As the June 2013 protests in Istanbul’s Taksim Square and Gezi Park have made clear, Turks are engaged a serious struggle for their freedoms. Unfortunately, the country’s media largely avoided reporting on the initial protests — almost certainly out of fear of incurring the government’s disfavor.

Turkey also holds the dubious distinction of being the world’s biggest prison for journalists. Many of those who have been jailed had expressed views critical of the government’s handling of the Kurdish separatist movement.

B. Russia

Russia will host the G-20 Leaders’ Summit in St. Petersburg on September 5-6, 2013. The G-20’s membership consists of 19 of the world’s largest economies and the European Union.

Globally, Russia ranks 148th in terms of press freedom, making it the fifth-worst performer among the G-20 nations.

Since Vladimir Putin’s return to the presidency in May 2012, the repression of the media in Russia has been stepped up in response to a wave of opposition protests.

This response — which includes the re-criminalization of defamation and tighter control of the Internet — has created huge challenges for the freedom of information.

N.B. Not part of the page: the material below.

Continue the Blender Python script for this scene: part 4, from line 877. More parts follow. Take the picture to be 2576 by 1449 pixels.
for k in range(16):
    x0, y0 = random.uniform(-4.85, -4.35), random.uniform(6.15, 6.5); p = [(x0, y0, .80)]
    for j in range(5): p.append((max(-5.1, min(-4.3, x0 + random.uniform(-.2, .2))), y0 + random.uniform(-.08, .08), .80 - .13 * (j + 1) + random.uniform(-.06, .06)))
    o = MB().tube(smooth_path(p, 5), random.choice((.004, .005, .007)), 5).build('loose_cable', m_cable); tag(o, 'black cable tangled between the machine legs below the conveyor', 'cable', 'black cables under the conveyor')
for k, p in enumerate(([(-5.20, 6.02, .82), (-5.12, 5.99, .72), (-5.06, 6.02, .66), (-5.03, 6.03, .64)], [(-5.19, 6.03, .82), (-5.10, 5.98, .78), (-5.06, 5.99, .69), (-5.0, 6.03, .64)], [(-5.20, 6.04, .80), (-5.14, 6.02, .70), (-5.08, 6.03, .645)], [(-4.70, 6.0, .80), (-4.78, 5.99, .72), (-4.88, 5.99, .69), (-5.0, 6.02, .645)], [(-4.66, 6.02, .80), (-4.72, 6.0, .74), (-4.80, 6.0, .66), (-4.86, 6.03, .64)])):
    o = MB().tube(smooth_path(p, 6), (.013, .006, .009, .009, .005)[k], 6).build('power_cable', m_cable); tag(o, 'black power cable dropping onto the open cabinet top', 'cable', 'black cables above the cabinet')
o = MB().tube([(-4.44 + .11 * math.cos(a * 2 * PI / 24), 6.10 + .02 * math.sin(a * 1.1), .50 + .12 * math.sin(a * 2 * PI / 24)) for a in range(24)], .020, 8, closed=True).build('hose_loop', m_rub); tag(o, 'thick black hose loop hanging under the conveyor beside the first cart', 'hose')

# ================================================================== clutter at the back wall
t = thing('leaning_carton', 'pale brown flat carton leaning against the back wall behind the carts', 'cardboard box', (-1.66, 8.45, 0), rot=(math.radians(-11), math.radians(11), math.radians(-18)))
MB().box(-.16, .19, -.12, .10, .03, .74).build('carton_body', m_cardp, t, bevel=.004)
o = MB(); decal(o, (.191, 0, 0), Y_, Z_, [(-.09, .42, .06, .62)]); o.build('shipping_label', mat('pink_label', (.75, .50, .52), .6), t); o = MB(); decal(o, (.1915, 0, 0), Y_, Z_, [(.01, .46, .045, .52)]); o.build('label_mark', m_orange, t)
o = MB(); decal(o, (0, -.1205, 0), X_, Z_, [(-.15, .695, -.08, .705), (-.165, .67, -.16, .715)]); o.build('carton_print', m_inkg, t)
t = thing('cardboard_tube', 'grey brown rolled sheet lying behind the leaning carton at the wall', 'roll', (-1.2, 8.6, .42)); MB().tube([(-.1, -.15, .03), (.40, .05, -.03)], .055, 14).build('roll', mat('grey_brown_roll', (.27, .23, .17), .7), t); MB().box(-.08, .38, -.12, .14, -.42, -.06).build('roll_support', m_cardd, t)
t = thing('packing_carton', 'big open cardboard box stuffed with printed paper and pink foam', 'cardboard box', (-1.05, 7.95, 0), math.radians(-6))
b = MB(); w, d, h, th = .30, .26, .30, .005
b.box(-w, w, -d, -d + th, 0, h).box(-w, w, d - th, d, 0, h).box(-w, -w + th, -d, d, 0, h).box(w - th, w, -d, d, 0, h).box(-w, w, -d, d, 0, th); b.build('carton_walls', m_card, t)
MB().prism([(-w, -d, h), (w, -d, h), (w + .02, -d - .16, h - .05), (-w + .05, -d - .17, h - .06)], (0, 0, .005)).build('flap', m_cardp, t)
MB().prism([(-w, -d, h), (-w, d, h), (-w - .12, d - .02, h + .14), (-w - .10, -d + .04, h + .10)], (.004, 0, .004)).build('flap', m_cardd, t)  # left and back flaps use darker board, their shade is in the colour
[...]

The country also stands out because of its systematic failure to punish, or even pursue, those who have attacked or murdered journalists.

C. India

Ranked 140th worldwide, India has now fallen behind countries such as Afghanistan (128th) and Zimbabwe (133rd) — hardly inspiring for a country that considers itself to be the world’s largest democracy.

The main causes for India’s recent decline are increasing impunity for violence against journalists and rising Internet censorship.

India’s press is also notorious for granting favorable coverage to individuals and companies willing to pay for it — a phenomenon known as “paid news.”

Reporters Without Borders’ annual Press Freedom Index measures the prevailing levels of hospitability and acceptance of governments toward the news media, including the bloggers and netizens who supplement the efforts of mainstream journalists.

D. Mexico

Ranked 153rd worldwide, Mexico is the Western hemisphere’s most dangerous country for the media.

Mexican drug gangs have used brutal tactics to intimidate the journalists reporting on their activities. In the last ten years, 86 journalists have been killed — including six in 2012 — and 17 are missing.

By far the best performer among the poorer nations of the G-20 is South Africa, which is ranked 52nd worldwide. In the 2013 index, however, South Africa fell out of the top 50 countries for the first time. The reason is that investigative journalism has come under threat due to the government’s Protection of State Information Bill.

The United States, which is ranked 32nd worldwide, ranks fifth among G-20 nations, behind Germany, Canada, Australia and the United Kingdom.

Because threats to journalists can come from many sources (such as militias and gangs), governments need to play a strong role to assure the physical safety of the journalists.

But governments also need to provide a strong legal framework, backed up by a fair and independent judicial system, that allows journalists to perform their job without fear of legal reprisal.